TASK INSTRUCTIONS
Each line below should be quoted exactly, please.

[Begin]

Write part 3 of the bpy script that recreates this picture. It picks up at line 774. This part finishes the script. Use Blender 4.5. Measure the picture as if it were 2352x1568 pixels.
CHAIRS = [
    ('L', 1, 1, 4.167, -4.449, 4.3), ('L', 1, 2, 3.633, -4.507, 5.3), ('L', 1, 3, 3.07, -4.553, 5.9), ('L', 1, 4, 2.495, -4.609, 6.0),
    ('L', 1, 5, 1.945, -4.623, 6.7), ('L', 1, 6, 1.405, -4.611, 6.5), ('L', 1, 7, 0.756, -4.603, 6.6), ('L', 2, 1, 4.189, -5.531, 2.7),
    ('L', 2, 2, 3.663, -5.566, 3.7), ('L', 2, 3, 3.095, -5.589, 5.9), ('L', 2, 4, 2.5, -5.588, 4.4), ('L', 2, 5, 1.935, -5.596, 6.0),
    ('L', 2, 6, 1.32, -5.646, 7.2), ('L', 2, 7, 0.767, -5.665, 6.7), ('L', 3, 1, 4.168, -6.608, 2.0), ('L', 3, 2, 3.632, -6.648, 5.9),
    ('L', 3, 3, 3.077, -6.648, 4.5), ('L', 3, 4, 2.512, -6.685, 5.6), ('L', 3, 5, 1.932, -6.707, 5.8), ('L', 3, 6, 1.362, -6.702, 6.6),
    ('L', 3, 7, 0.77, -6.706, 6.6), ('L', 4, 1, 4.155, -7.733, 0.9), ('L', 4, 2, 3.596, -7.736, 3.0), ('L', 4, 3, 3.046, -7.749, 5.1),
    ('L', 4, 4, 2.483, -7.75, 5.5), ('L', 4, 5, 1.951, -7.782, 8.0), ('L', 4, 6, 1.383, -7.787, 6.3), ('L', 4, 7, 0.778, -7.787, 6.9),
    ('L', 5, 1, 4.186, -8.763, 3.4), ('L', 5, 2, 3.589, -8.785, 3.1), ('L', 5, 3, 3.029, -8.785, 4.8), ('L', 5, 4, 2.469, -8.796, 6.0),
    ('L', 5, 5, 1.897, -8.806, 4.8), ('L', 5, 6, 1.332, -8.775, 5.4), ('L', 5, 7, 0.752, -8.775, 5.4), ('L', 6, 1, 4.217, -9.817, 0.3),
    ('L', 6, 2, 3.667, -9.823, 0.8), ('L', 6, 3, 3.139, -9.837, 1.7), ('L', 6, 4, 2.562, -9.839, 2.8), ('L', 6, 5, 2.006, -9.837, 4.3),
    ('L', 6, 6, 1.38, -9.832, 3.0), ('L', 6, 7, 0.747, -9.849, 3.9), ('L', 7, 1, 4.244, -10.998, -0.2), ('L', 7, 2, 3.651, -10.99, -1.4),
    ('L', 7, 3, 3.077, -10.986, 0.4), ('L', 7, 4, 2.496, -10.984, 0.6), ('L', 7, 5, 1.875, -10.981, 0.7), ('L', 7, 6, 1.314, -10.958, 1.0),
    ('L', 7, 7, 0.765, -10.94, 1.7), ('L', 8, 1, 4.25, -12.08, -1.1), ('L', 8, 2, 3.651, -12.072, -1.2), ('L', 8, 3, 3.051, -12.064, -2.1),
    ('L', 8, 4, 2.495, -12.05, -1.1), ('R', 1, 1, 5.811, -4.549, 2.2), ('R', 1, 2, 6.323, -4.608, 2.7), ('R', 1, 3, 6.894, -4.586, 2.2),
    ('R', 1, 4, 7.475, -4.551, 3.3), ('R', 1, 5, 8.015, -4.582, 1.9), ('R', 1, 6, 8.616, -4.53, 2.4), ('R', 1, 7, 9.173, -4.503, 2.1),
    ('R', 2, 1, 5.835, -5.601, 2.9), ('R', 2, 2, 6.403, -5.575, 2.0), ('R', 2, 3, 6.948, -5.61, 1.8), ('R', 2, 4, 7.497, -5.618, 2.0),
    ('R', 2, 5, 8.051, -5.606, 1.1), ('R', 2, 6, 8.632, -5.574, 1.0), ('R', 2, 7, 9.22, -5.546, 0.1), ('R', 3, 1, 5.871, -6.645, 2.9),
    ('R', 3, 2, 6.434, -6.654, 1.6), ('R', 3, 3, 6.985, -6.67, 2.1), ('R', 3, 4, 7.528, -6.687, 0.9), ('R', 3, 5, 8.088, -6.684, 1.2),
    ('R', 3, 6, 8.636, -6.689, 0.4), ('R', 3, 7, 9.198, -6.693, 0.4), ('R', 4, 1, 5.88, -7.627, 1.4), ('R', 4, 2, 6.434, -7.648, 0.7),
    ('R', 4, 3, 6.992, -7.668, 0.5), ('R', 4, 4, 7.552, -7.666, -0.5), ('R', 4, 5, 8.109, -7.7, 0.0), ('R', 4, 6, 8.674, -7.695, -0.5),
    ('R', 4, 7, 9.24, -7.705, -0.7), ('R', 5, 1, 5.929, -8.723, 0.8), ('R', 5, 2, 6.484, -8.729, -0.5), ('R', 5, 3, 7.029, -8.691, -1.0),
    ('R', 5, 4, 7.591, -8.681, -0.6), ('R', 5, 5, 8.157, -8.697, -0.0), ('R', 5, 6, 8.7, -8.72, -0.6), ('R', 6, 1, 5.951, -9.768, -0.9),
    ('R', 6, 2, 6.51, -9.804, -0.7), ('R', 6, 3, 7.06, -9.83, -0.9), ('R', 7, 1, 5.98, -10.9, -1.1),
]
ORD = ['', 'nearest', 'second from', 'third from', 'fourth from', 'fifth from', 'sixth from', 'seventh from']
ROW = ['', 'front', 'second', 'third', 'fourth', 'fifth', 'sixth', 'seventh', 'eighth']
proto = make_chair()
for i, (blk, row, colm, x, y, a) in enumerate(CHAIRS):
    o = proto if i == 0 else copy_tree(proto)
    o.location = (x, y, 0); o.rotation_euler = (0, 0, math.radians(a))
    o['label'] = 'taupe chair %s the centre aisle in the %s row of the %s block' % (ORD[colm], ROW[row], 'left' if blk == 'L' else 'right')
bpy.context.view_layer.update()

[End]

WRITTEN ANSWER
Write part 3 of the bpy script that recreates this picture. It picks up at line 774. This part finishes the script. Use Blender 4.5. Measure the picture as if it were 2352x1568 pixels.
CHAIRS = [
    ('L', 1, 1, 4.167, -4.449, 4.3), ('L', 1, 2, 3.633, -4.507, 5.3), ('L', 1, 3, 3.07, -4.553, 5.9), ('L', 1, 4, 2.495, -4.609, 6.0),
    ('L', 1, 5, 1.945, -4.623, 6.7), ('L', 1, 6, 1.405, -4.611, 6.5), ('L', 1, 7, 0.756, -4.603, 6.6), ('L', 2, 1, 4.189, -5.531, 2.7),
    ('L', 2, 2, 3.663, -5.566, 3.7), ('L', 2, 3, 3.095, -5.589, 5.9), ('L', 2, 4, 2.5, -5.588, 4.4), ('L', 2, 5, 1.935, -5.596, 6.0),
    ('L', 2, 6, 1.32, -5.646, 7.2), ('L', 2, 7, 0.767, -5.665, 6.7), ('L', 3, 1, 4.168, -6.608, 2.0), ('L', 3, 2, 3.632, -6.648, 5.9),
    ('L', 3, 3, 3.077, -6.648, 4.5), ('L', 3, 4, 2.512, -6.685, 5.6), ('L', 3, 5, 1.932, -6.707, 5.8), ('L', 3, 6, 1.362, -6.702, 6.6),
    ('L', 3, 7, 0.77, -6.706, 6.6), ('L', 4, 1, 4.155, -7.733, 0.9), ('L', 4, 2, 3.596, -7.736, 3.0), ('L', 4, 3, 3.046, -7.749, 5.1),
    ('L', 4, 4, 2.483, -7.75, 5.5), ('L', 4, 5, 1.951, -7.782, 8.0), ('L', 4, 6, 1.383, -7.787, 6.3), ('L', 4, 7, 0.778, -7.787, 6.9),
    ('L', 5, 1, 4.186, -8.763, 3.4), ('L', 5, 2, 3.589, -8.785, 3.1), ('L', 5, 3, 3.029, -8.785, 4.8), ('L', 5, 4, 2.469, -8.796, 6.0),
    ('L', 5, 5, 1.897, -8.806, 4.8), ('L', 5, 6, 1.332, -8.775, 5.4), ('L', 5, 7, 0.752, -8.775, 5.4), ('L', 6, 1, 4.217, -9.817, 0.3),
    ('L', 6, 2, 3.667, -9.823, 0.8), ('L', 6, 3, 3.139, -9.837, 1.7), ('L', 6, 4, 2.562, -9.839, 2.8), ('L', 6, 5, 2.006, -9.837, 4.3),
    ('L', 6, 6, 1.38, -9.832, 3.0), ('L', 6, 7, 0.747, -9.849, 3.9), ('L', 7, 1, 4.244, -10.998, -0.2), ('L', 7, 2, 3.651, -10.99, -1.4),
    ('L', 7, 3, 3.077, -10.986, 0.4), ('L', 7, 4, 2.496, -10.984, 0.6), ('L', 7, 5, 1.875, -10.981, 0.7), ('L', 7, 6, 1.314, -10.958, 1.0),
    ('L', 7, 7, 0.765, -10.94, 1.7), ('L', 8, 1, 4.25, -12.08, -1.1), ('L', 8, 2, 3.651, -12.072, -1.2), ('L', 8, 3, 3.051, -12.064, -2.1),
    ('L', 8, 4, 2.495, -12.05, -1.1), ('R', 1, 1, 5.811, -4.549, 2.2), ('R', 1, 2, 6.323, -4.608, 2.7), ('R', 1, 3, 6.894, -4.586, 2.2),
    ('R', 1, 4, 7.475, -4.551, 3.3), ('R', 1, 5, 8.015, -4.582, 1.9), ('R', 1, 6, 8.616, -4.53, 2.4), ('R', 1, 7, 9.173, -4.503, 2.1),
    ('R', 2, 1, 5.835, -5.601, 2.9), ('R', 2, 2, 6.403, -5.575, 2.0), ('R', 2, 3, 6.948, -5.61, 1.8), ('R', 2, 4, 7.497, -5.618, 2.0),
    ('R', 2, 5, 8.051, -5.606, 1.1), ('R', 2, 6, 8.632, -5.574, 1.0), ('R', 2, 7, 9.22, -5.546, 0.1), ('R', 3, 1, 5.871, -6.645, 2.9),
    ('R', 3, 2, 6.434, -6.654, 1.6), ('R', 3, 3, 6.985, -6.67, 2.1), ('R', 3, 4, 7.528, -6.687, 0.9), ('R', 3, 5, 8.088, -6.684, 1.2),
    ('R', 3, 6, 8.636, -6.689, 0.4), ('R', 3, 7, 9.198, -6.693, 0.4), ('R', 4, 1, 5.88, -7.627, 1.4), ('R', 4, 2, 6.434, -7.648, 0.7),
    ('R', 4, 3, 6.992, -7.668, 0.5), ('R', 4, 4, 7.552, -7.666, -0.5), ('R', 4, 5, 8.109, -7.7, 0.0), ('R', 4, 6, 8.674, -7.695, -0.5),
    ('R', 4, 7, 9.24, -7.705, -0.7), ('R', 5, 1, 5.929, -8.723, 0.8), ('R', 5, 2, 6.484, -8.729, -0.5), ('R', 5, 3, 7.029, -8.691, -1.0),
    ('R', 5, 4, 7.591, -8.681, -0.6), ('R', 5, 5, 8.157, -8.697, -0.0), ('R', 5, 6, 8.7, -8.72, -0.6), ('R', 6, 1, 5.951, -9.768, -0.9),
    ('R', 6, 2, 6.51, -9.804, -0.7), ('R', 6, 3, 7.06, -9.83, -0.9), ('R', 7, 1, 5.98, -10.9, -1.1),
]
ORD = ['', 'nearest', 'second from', 'third from', 'fourth from', 'fifth from', 'sixth from', 'seventh from']
ROW = ['', 'front', 'second', 'third', 'fourth', 'fifth', 'sixth', 'seventh', 'eighth']
proto = make_chair()
for i, (blk, row, colm, x, y, a) in enumerate(CHAIRS):
    o = proto if i == 0 else copy_tree(proto)
    o.location = (x, y, 0); o.rotation_euler = (0, 0, math.radians(a))
    o['label'] = 'taupe chair %s the centre aisle in the %s row of the %s block' % (ORD[colm], ROW[row], 'left' if blk == 'L' else 'right')
bpy.context.view_layer.update()